RECORDS SUPPLIED>
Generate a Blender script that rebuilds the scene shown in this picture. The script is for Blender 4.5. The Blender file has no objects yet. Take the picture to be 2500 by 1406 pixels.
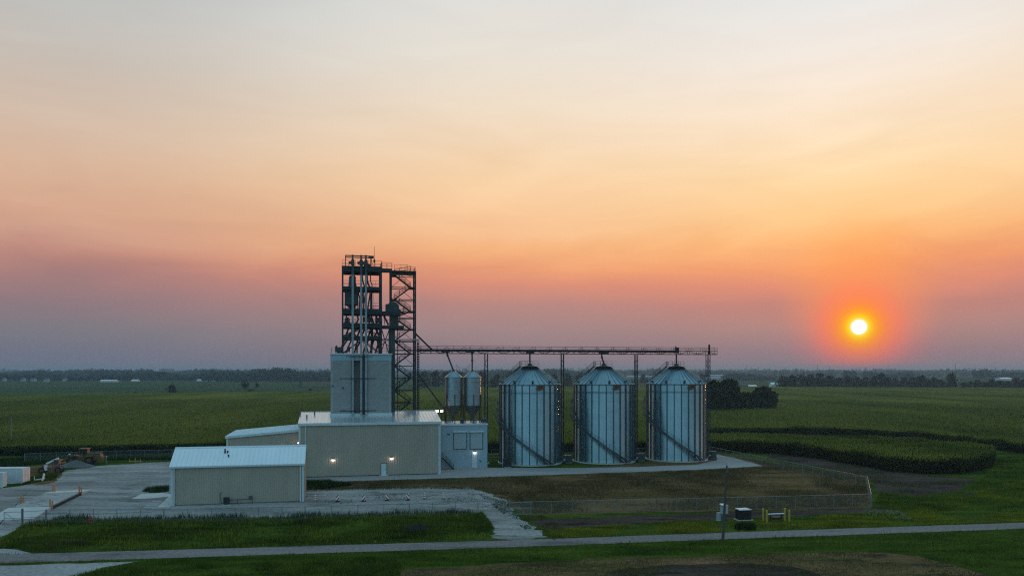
import bpy, bmesh, math, random
import numpy as np
from mathutils import Vector, Matrix

random.seed(7)
rng = np.random.default_rng(11)
PI = math.pi
R = math.radians
scene = bpy.context.scene
COL = scene.collection

# ------------------------------------------------------------------ geometry of the site
EYE = 19.0                       # height of the drone
FOC = 1944.0                     # focal length, in pixels of a 2500 wide picture
CXP, HOR = 1250.0, 902.0
TH = R(12.0)                     # the works stand turned 12 degrees
UX, UY = math.cos(TH), math.sin(TH)
VX, VY = -math.sin(TH), math.cos(TH)
MX, MY = -37.5, 140.1            # left front corner of the mill


def G(px, py, z=0.0):
    """ground point (x, y) that was measured at a spot of the photograph"""
    d = (EYE - z) * FOC / (py - HOR)
    return ((px - CXP) / FOC * d, d)


def W(s, t, z=0.0):
    """site coordinates (along the front, to the back, up) -> world"""
    return (MX + s * UX + t * VX, MY + s * UY + t * VY, z)


def S_of(x, y):
    dx, dy = x - MX, y - MY
    return (dx * UX + dy * UY, dx * VX + dy * VY)


def L(px, py, t):
    """site s and z of a measured spot on the plane t metres behind the mill front"""
    k = (px - CXP) / FOC
    s = (k * (MY + t * VY) - MX - t * VX) / (UX - k * UY)
    Y = MY + s * UY + t * VY
    return s, EYE - (py - HOR) / FOC * Y


def LS(px, t):
    return L(px, HOR, t)[0]


def LZ(px, py, t):
    return L(px, py, t)[1]


# ------------------------------------------------------------------ materials
def lin(*c):
    return tuple(((v / 255.0) / 12.92 if v <= 10 else (((v / 255.0) + 0.055) / 1.055) ** 2.4) for v in c)


def new_mat(name):
    m = bpy.data.materials.new(name)
    m.use_nodes = True
    nt = m.node_tree
    return m, nt, nt.nodes['Principled BSDF']


def N(nt, typ, **kw):
    n = nt.nodes.new(typ)
    for k, v in kw.items():
        setattr(n, k, v)
    return n


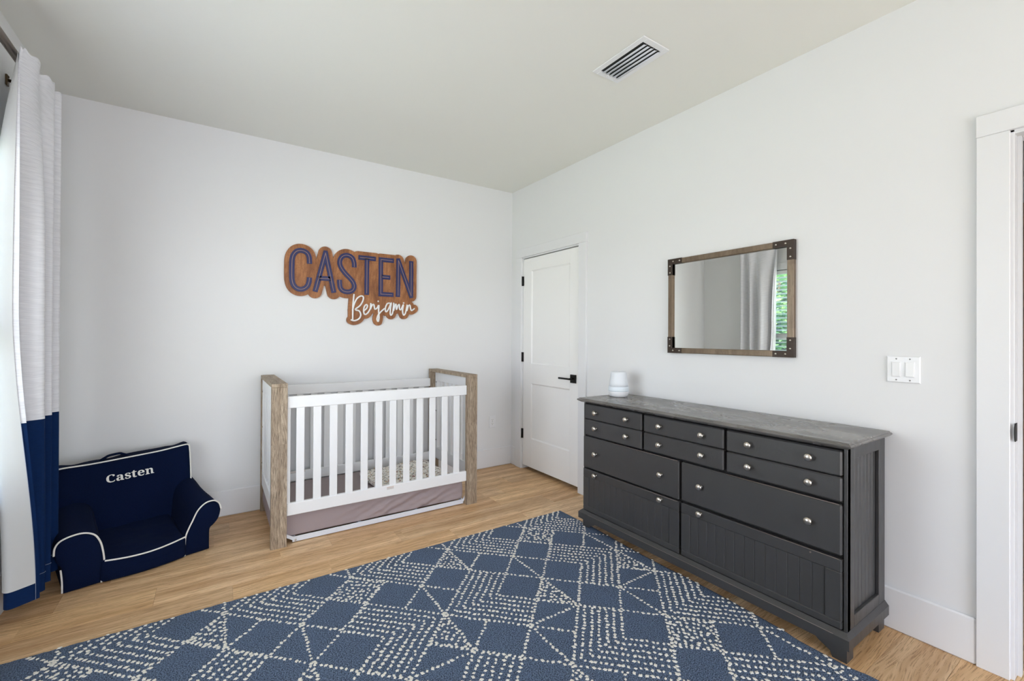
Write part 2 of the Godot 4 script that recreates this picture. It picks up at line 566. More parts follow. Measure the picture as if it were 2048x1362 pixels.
func build_doors() -> void:
	casing("trim_1", 0.186, 1.022, 2.05, "flat white casing round the closed white door in the corner")
	# closed two-panel door
	var d := struct_node("door_1", "closed white two-panel door with black lever handle and hinges", "door")
	d.position = Vector3(0.002, 0, 0)
	var z0 := 0.205
	var z1 := 1.003
	var y0 := 0.038
	var y1 := 2.036
	var pz := [0.336, 0.889]
	obj("stile", bx(0, 0.035, y0, y1, z0, pz[0], 0.001), M.doorw, d)
	obj("stile", bx(0, 0.035, y0, y1, pz[1], z1, 0.001), M.doorw, d)
	for r in [[y0, 0.310], [0.839, 1.026], [1.914, y1]]:
		obj("rail", bx(0, 0.035, r[0], r[1], pz[0], pz[1], 0.001), M.doorw, d)
	for r in [[0.310, 0.839], [1.026, 1.914]]:
		obj("panel", bx(0.010, 0.026, r[0], r[1], pz[0], pz[1], 0.001), M.doorw, d)
		# sloped sticking round each panel
		var st := S()
		var b := 0.011
		var q := [Vector3(0.0005, r[0], pz[0]), Vector3(0.0005, r[0], pz[1]), Vector3(0.0005, r[1], pz[1]), Vector3(0.0005, r[1], pz[0])]
		var i := [Vector3(0.0095, r[0] + b, pz[0] + b), Vector3(0.0095, r[0] + b, pz[1] - b), Vector3(0.0095, r[1] - b, pz[1] - b), Vector3(0.0095, r[1] - b, pz[0] + b)]
		for k in 4:
			quad(st, q[k], q[(k + 1) % 4], i[(k + 1) % 4], i[k])
		obj("sticking", st, M.doorw, d)
	for y in [0.297, 1.040, 1.780]:
		var st := S(true)
		tube([Vector3(-0.008, y, 0.199), Vector3(-0.008, y + 0.092, 0.199)], 0.0075, 10, st)
		var h := obj("hinge", st, M.black, d)
		obj("hinge_leaf", bx(-0.004, 0.0, y, y + 0.092, 0.199, 0.214, 0.0005), M.black, h)
	var hd := obj("handle", bx(-0.012, 0.0, 0.896, 0.966, 0.908, 0.978, 0.002), M.black, d, "square black lever handle")
	obj("lever", bx(-0.055, -0.042, 0.923, 0.938, 0.800, 0.952, 0.003), M.black, hd)
	obj("spindle", tube([Vector3(-0.005, 0.931, 0.943), Vector3(-0.05, 0.931, 0.943)], 0.009), M.black, hd)
	# doorway at the right edge
	var t2 := casing("trim_2", 3.406, 4.244, 2.067, "flat white casing round the open doorway at the right edge")
	obj("door_stop", bx(0.045, 0.075, 0, 2.067, 3.422, 3.433, 0.001), M.trim, t2)
	var sp := S()
	var prof := PackedVector2Array()
	for k in 13:
		var a := PI * k / 12
		prof.append(Vector2(-0.001 - 0.018 * sin(a), 0.9315 - 0.035 * cos(a)))
	extrude(sp, prof, Transform3D(Basis.IDENTITY, Vector3(0, 0, 3.4225)), 0.002)
	cbox(sp, Vector3(0.0, 0.8975, 3.4223), Vector3(0.028, 0.9655, 3.4245), 0.0004)
	obj("strike_plate", sp, M.black, t2, "black strike plate")
	var hd2 := struct_node("door_2", "brown stained wooden door in the hallway beyond the doorway", "door")
	obj("slab", bx(1.255, 1.3, 0.01, 2.05, 2.75, 3.62, 0.002), M.halldoor, hd2)
	for r in [[0.25, 0.95], [1.1, 1.9]]:
		obj("panel", bx(1.245, 1.257, r[0], r[1], 2.87, 3.5, 0.008), M.halldoor, hd2)

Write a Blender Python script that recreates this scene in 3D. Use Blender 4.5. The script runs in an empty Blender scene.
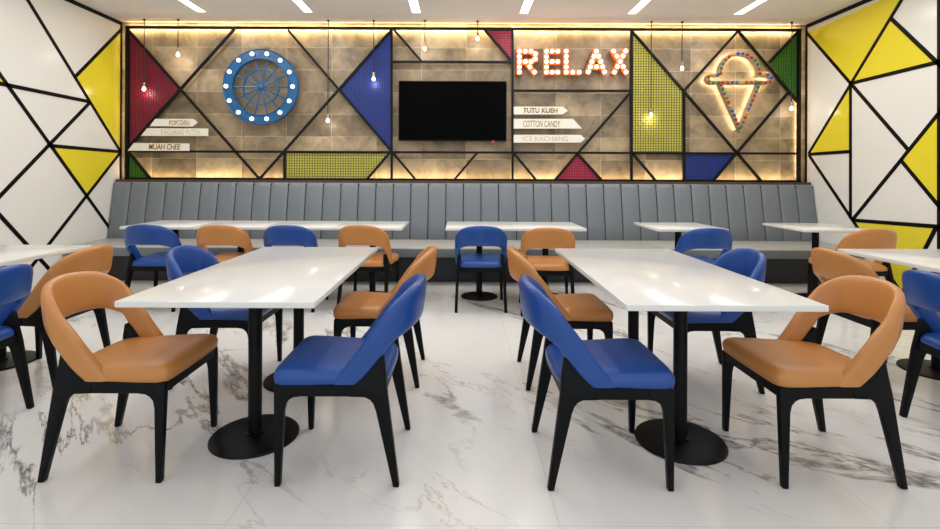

DESCRIPTION OF THE TASK> Find the word "Write" in the entries, and copy every line it shows up in.

WRITTEN SOLUTION>
Write part 2 of the Godot 4 script that recreates this picture. It picks up at line 566. More parts follow. Measure the picture as if it were 2048x1362 pixels.
Write a Blender Python script that recreates this scene in 3D. Use Blender 4.5. The script runs in an empty Blender scene.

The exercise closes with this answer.